Há jornalistas que habitualmente fazem reportagens de desporto que pedem um bilhetinho para o futebol aos clubes, lugares para camarotes de estádios a empresas que estão na berra pelas piores razões, que pedem às marcas carros para fins de semana e férias fora dos habituais test-drive promovidos pelas marcas, que exigem, pedem ou pedincham gadgets às empresas tecnológicas quando fazem reportagens que na maior parte das vezes não passam de publicidade travestida de jornalismo. Durante anos, em especial na área económica, eram habituais as prendinhas de valor elevado e ninguém questionava nada. Situações que geram dependência e limitam a autonomia.

Se refiro estes casos é para dizer uma coisa simples. Não há virgens puras. As relações de interdependência são uma característica da vida em sociedade, e há uma fronteira fina como o gelo entre o que é ético e sensato e o que é perigoso e leviano. Nem sempre, eu incluído, tomamos as melhores opções. Numa altura em que os projectos de jornalismo do sector privado dependem cada vez mais da boa vontade dos investidores, e da aprovação de projectos que gerem valor, há que ter um cuidado ainda maior para não quebrar a fina barreira de gelo que nos separa da pouca vergonha. Não é fácil, para ninguém, e por isso devemos fugir das situações equívocas e perigosas como o diabo da cruz.

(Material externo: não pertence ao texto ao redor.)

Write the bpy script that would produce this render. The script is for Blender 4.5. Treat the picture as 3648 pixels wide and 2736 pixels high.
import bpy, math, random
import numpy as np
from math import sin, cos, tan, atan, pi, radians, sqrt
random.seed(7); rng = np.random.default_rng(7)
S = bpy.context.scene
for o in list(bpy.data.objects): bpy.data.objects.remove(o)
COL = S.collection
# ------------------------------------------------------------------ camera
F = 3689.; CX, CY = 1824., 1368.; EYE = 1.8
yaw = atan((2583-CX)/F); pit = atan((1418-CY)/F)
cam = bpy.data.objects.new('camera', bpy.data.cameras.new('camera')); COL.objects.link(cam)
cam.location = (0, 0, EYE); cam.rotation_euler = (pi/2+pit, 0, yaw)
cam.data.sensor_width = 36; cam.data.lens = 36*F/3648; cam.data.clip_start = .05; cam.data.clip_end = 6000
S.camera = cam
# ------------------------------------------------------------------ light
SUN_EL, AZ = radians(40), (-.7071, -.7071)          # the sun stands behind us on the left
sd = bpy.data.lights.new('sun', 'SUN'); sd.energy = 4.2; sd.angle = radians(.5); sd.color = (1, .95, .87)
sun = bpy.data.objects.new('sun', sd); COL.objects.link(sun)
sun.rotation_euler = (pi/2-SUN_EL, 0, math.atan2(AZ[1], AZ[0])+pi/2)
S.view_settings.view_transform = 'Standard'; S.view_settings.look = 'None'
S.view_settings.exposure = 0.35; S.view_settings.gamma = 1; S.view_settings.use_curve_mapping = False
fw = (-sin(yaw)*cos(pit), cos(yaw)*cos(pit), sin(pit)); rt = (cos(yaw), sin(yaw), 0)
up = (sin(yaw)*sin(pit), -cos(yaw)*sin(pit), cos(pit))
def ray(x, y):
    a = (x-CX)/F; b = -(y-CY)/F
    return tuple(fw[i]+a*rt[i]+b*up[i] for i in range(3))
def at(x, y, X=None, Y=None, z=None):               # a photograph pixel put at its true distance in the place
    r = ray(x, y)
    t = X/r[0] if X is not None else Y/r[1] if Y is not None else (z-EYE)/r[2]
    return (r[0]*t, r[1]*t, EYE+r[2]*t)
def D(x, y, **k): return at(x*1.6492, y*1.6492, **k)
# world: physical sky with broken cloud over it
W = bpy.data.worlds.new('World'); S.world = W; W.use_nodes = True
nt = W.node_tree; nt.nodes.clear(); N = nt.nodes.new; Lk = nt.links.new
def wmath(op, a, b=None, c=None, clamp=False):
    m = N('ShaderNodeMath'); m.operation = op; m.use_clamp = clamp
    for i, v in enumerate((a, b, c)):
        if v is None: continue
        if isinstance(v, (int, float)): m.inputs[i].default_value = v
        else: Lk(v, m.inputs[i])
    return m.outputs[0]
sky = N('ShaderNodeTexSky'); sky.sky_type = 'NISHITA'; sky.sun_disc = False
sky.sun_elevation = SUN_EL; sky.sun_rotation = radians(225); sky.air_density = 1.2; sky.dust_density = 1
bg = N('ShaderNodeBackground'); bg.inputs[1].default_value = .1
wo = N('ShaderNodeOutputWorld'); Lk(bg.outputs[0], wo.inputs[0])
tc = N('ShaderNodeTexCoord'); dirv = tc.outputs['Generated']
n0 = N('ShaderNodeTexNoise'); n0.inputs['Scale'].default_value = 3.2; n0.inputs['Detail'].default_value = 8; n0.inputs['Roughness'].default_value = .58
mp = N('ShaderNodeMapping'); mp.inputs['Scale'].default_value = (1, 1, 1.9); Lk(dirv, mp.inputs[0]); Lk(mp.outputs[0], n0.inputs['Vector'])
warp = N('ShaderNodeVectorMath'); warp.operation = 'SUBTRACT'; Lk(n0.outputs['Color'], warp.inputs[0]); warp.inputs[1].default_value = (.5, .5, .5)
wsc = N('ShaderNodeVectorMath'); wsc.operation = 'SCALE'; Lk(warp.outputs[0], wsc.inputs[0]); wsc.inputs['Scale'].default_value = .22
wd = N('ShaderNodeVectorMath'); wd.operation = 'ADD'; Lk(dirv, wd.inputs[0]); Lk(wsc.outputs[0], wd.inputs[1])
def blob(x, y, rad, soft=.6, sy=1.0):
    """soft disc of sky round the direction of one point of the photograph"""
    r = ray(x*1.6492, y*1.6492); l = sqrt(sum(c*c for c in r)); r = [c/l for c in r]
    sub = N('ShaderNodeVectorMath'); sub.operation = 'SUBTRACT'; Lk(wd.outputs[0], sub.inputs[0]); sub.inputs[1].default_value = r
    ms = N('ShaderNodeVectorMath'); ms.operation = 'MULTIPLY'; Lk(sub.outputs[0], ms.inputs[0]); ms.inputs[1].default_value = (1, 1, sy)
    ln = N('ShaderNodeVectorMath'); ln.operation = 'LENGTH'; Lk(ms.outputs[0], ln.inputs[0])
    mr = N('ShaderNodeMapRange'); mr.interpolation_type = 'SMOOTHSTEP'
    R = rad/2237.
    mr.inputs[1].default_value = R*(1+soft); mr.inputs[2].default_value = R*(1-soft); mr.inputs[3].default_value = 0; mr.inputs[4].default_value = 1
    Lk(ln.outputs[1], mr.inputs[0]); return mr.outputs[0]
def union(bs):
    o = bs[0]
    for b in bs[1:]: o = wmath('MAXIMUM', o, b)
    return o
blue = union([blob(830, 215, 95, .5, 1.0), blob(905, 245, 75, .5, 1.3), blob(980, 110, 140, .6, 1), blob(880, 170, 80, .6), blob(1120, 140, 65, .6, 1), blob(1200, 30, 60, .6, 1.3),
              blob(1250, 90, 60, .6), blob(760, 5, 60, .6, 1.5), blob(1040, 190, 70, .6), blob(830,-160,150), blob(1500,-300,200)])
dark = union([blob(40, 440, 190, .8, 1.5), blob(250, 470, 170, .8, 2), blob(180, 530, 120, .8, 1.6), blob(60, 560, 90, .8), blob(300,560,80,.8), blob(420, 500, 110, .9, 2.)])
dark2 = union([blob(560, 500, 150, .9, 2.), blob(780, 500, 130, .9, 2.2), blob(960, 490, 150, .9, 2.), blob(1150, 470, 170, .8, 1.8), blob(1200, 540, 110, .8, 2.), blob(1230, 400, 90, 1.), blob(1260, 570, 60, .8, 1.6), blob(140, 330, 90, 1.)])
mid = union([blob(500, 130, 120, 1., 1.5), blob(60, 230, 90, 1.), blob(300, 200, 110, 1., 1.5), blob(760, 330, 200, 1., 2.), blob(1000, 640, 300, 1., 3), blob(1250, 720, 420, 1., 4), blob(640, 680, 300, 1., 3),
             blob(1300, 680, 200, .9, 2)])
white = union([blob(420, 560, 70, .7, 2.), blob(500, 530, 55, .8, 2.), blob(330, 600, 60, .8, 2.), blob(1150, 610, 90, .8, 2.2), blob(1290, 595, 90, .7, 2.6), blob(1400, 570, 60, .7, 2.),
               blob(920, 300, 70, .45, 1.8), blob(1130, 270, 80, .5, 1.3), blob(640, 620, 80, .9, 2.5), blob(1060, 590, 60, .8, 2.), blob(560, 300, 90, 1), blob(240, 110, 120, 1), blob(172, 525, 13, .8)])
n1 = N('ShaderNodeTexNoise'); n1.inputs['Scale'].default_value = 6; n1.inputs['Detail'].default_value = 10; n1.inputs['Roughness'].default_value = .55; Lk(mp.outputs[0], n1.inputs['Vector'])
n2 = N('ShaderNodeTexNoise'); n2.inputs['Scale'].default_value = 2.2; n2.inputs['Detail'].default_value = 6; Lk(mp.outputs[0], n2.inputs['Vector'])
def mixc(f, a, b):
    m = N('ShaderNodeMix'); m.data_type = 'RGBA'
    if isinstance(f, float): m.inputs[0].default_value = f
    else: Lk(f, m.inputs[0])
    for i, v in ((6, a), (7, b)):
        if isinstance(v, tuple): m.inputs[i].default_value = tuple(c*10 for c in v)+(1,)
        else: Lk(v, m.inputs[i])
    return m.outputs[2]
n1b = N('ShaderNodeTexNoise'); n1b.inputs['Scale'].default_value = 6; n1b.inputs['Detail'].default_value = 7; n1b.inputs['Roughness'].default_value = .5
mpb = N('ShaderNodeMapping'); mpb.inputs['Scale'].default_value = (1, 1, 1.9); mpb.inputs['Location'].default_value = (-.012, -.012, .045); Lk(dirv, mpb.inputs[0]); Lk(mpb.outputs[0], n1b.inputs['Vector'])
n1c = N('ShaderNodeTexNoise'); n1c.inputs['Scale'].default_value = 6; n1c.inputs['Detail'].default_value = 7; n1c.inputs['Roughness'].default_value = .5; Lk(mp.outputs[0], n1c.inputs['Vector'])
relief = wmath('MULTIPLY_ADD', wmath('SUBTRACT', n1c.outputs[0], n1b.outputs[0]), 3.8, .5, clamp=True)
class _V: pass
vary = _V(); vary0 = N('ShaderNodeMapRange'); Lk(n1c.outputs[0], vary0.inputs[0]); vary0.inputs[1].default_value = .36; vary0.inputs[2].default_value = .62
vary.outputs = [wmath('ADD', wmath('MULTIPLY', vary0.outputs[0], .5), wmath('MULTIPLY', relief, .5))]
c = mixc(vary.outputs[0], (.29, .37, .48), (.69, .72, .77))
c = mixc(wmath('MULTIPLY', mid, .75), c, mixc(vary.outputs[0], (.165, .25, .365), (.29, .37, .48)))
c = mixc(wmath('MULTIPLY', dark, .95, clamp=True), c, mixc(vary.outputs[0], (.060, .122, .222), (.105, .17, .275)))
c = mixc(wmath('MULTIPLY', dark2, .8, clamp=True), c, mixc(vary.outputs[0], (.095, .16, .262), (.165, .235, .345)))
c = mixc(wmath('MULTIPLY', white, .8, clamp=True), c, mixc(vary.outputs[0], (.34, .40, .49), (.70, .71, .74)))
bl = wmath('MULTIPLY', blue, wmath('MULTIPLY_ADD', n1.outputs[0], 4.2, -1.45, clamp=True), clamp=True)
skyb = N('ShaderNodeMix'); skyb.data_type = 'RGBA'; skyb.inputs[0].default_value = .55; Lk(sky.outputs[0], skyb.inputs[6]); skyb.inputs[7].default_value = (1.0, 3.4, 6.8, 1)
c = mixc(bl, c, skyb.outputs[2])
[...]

5. O que precisamos mesmo, além de bom senso e ética, é de um real e efectivo código de conduta para titulares de cargos públicos que evitem estas situações. Além da vigilância dentro das próprias corporações para evitar as promiscuidades que ferem os códigos éticos e deontológicos.

O actual regime de incompatibilidades que existe é correcto, o que é grave é tudo o que lá falta em termos de regulação e o que permite. Foi feito à medida, obviamente.

Quem nunca prevaricou nestes aspectos agora abordados que atire a primeira pedra. Mas cuidado com o efeito boomerang.